We have rarely seen justices who have represented regular people, who’ve seen their stories up close, who’ve witnessed the toll of governmental abuse and misconduct. Rarer still would be justices who have defended people who are accused of crimes. So, we get a skewed perspective, I think, from justices more inclined to see themselves in the government lawyers who are arguing these cases.

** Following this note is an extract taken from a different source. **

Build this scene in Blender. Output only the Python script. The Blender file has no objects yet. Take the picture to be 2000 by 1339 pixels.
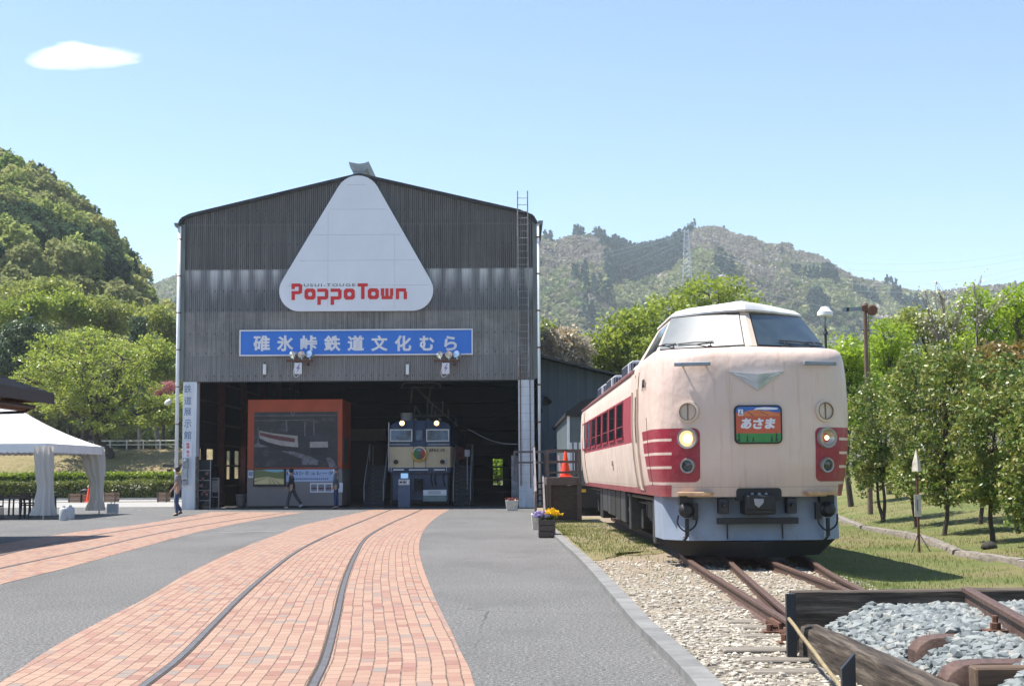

Now, I don’t think there are any easy answers to this, but I do want to emphasize in closing one thing that I think is a place to start: diversifying the professional background of the people who serve as judges. Because currently we have a bench that is dominated, just absolutely dominated, by former prosecutors and lawyers who’ve represented the government. No one has done better research on this than Cato. There is an excellent report by Clark Neily, who looked at the background of federal judges and found that 44 percent were former government advocates compared to just over 6 percent who were advocates for individuals against the government. That’s a sevento-one imbalance. And if we look at those with criminal law experience, how many prosecutors versus defense lawyers, it’s a ratio of four to one.

People who care about criminal law need to be vigilant here. Judges really matter, these appointments really matter, and it matters what perspective people are bringing to the bench.